The ones that are called "strong men", i.e. those in whom the survivor is dominant - they love hard times. That's their element, that's where they're at advantage, and they go cranky and depressed when the environment is not competitive enough for them. Naturally, hard times create strong men, by incentivizing the survivor nature.

Strong men create hard times. It's what one can observe quite clearly anywhere with an abundance of them. It also follows from the incentives - why would they not reproduce the environment that favors them? Most of the time, there are enough other tribes around that much of hard time-creation is aimed at them. However, strong men love hard times so much that they gladly spare some for their own tribe.

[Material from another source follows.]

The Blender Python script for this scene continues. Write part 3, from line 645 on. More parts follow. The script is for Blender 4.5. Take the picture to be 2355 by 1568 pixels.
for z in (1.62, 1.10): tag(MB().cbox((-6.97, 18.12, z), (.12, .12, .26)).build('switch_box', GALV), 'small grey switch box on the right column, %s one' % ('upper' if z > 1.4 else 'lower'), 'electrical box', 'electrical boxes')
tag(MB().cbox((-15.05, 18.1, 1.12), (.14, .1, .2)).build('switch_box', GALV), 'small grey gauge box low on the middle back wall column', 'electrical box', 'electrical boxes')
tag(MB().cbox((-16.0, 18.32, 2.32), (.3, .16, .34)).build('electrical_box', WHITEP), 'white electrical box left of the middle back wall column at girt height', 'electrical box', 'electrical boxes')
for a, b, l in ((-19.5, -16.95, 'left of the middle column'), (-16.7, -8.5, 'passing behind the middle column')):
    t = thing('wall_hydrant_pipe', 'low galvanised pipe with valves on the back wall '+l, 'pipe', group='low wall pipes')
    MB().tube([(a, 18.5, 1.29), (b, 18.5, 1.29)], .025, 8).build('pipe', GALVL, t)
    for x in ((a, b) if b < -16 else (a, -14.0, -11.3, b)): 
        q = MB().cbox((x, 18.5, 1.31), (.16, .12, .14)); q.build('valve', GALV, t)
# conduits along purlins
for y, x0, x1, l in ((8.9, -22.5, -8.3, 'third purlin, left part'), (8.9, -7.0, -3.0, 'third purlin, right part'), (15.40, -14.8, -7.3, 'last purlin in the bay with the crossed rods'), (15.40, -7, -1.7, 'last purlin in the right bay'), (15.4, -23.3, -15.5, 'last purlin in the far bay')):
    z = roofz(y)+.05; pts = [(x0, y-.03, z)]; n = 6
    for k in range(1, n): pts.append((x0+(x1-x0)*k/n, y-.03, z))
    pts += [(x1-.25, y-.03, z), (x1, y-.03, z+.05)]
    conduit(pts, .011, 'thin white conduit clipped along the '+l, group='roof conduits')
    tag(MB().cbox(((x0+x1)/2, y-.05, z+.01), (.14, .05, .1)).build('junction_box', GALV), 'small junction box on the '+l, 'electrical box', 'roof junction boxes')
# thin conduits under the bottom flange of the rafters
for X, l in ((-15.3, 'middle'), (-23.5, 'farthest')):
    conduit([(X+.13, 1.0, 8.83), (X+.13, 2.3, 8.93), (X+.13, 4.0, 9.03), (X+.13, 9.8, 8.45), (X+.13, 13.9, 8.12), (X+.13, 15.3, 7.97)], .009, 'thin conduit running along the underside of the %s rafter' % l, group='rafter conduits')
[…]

When the outer enemies run out of juice, those with the survivor dominance that have trouble adjusting turn their attention fully inward. (Recall that tongue-in-cheek alteration that goes "hard times create strong Slavs, strong Slavs create hard times"?)

Weak men create good times. Weak men love good times, and it is often mentioned as a bad thing. (I disagree.) But it is not the survivor who creates good times. Naturally, there are very few people who are fully of one nature, and strong men do create good times, usually for others and sometimes for themselves. But only to the extent that the thriver is present in them.

The thrivers adjust society to be more suited for thriving, to have more good stuff and more time to enjoy it. They do it when there is space for that indulgence. An overabundance of survivors, particularly the inflexible ones, gets in the way of that as much as it might help such a society endure. A society that's comprised fully of pure survivors is the image of boots stamping on human faces, forever. A society that's comprised fully of pure thrivers will dwindle in a few generations.

As someone who puts value primarily in my individual life, I know which one I'd prefer and which one I'd rather not exist at all.

As someone who puts value primarily in my individual life, I know which one I'd prefer and which one I'd rather not exist at all.

This is an interesting philosophy, but here's where you lose me. Do you want society to dwindle? Because that's what you think happens when strong men don't exist at all.

Is this something you came up with on your own? I have never heard society explained this way before, so I assume it is, but it does feel like it has some value as a perspective, and I have a really strong sense of deja vu about it. Or it's more like it feels like an unstated assumption underpinning many aspects of modern society.

To clarify: if having to choose between two extremes, I'd prefer no future rather than boot future.

Is this something you came up with on your own?

I'll resist the urge to ask "does anyone really come up with anything on their own" and say this isn't directly based on me analysing some philosophical movement or author. I've had an argument on the motte and wanted to solidify my objections into a separate post.